## BEGIN GIVEN DATA

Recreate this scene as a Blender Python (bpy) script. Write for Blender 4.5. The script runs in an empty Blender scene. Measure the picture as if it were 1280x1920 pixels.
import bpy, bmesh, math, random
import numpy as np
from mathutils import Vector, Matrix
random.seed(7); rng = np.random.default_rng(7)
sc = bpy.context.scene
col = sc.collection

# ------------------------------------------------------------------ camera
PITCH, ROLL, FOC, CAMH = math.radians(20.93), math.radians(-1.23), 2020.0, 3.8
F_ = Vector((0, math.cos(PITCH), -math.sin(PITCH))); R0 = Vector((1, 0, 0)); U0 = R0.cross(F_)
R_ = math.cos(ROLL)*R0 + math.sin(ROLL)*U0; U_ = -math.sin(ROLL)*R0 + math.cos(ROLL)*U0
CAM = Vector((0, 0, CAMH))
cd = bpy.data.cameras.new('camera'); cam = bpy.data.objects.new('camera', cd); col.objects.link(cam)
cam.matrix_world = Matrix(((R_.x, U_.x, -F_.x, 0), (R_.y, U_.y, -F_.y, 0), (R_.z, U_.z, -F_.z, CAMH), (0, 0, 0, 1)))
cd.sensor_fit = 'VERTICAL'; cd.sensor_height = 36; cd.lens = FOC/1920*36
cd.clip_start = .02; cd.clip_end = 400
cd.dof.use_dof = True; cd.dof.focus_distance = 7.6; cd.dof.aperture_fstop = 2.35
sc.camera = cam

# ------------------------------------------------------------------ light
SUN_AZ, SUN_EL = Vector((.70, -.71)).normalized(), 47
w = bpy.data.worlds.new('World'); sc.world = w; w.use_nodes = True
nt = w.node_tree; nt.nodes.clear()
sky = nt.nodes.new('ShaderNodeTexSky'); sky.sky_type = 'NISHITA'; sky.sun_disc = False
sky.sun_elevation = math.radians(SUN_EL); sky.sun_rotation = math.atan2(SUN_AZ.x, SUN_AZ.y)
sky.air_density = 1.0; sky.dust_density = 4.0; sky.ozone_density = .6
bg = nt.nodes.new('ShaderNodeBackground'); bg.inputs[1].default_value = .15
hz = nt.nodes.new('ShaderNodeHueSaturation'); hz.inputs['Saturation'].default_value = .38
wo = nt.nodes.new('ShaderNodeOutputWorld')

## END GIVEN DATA

## INSTRUCTION
Reproduce the listing above word for word.

## RESPONSE TO THE TASK
Recreate this scene as a Blender Python (bpy) script. Write for Blender 4.5. The script runs in an empty Blender scene. Measure the picture as if it were 1280x1920 pixels.
import bpy, bmesh, math, random
import numpy as np
from mathutils import Vector, Matrix
random.seed(7); rng = np.random.default_rng(7)
sc = bpy.context.scene
col = sc.collection

# ------------------------------------------------------------------ camera
PITCH, ROLL, FOC, CAMH = math.radians(20.93), math.radians(-1.23), 2020.0, 3.8
F_ = Vector((0, math.cos(PITCH), -math.sin(PITCH))); R0 = Vector((1, 0, 0)); U0 = R0.cross(F_)
R_ = math.cos(ROLL)*R0 + math.sin(ROLL)*U0; U_ = -math.sin(ROLL)*R0 + math.cos(ROLL)*U0
CAM = Vector((0, 0, CAMH))
cd = bpy.data.cameras.new('camera'); cam = bpy.data.objects.new('camera', cd); col.objects.link(cam)
cam.matrix_world = Matrix(((R_.x, U_.x, -F_.x, 0), (R_.y, U_.y, -F_.y, 0), (R_.z, U_.z, -F_.z, CAMH), (0, 0, 0, 1)))
cd.sensor_fit = 'VERTICAL'; cd.sensor_height = 36; cd.lens = FOC/1920*36
cd.clip_start = .02; cd.clip_end = 400
cd.dof.use_dof = True; cd.dof.focus_distance = 7.6; cd.dof.aperture_fstop = 2.35
sc.camera = cam

# ------------------------------------------------------------------ light
SUN_AZ, SUN_EL = Vector((.70, -.71)).normalized(), 47
w = bpy.data.worlds.new('World'); sc.world = w; w.use_nodes = True
nt = w.node_tree; nt.nodes.clear()
sky = nt.nodes.new('ShaderNodeTexSky'); sky.sky_type = 'NISHITA'; sky.sun_disc = False
sky.sun_elevation = math.radians(SUN_EL); sky.sun_rotation = math.atan2(SUN_AZ.x, SUN_AZ.y)
sky.air_density = 1.0; sky.dust_density = 4.0; sky.ozone_density = .6
bg = nt.nodes.new('ShaderNodeBackground'); bg.inputs[1].default_value = .15
hz = nt.nodes.new('ShaderNodeHueSaturation'); hz.inputs['Saturation'].default_value = .38
wo = nt.nodes.new('ShaderNodeOutputWorld')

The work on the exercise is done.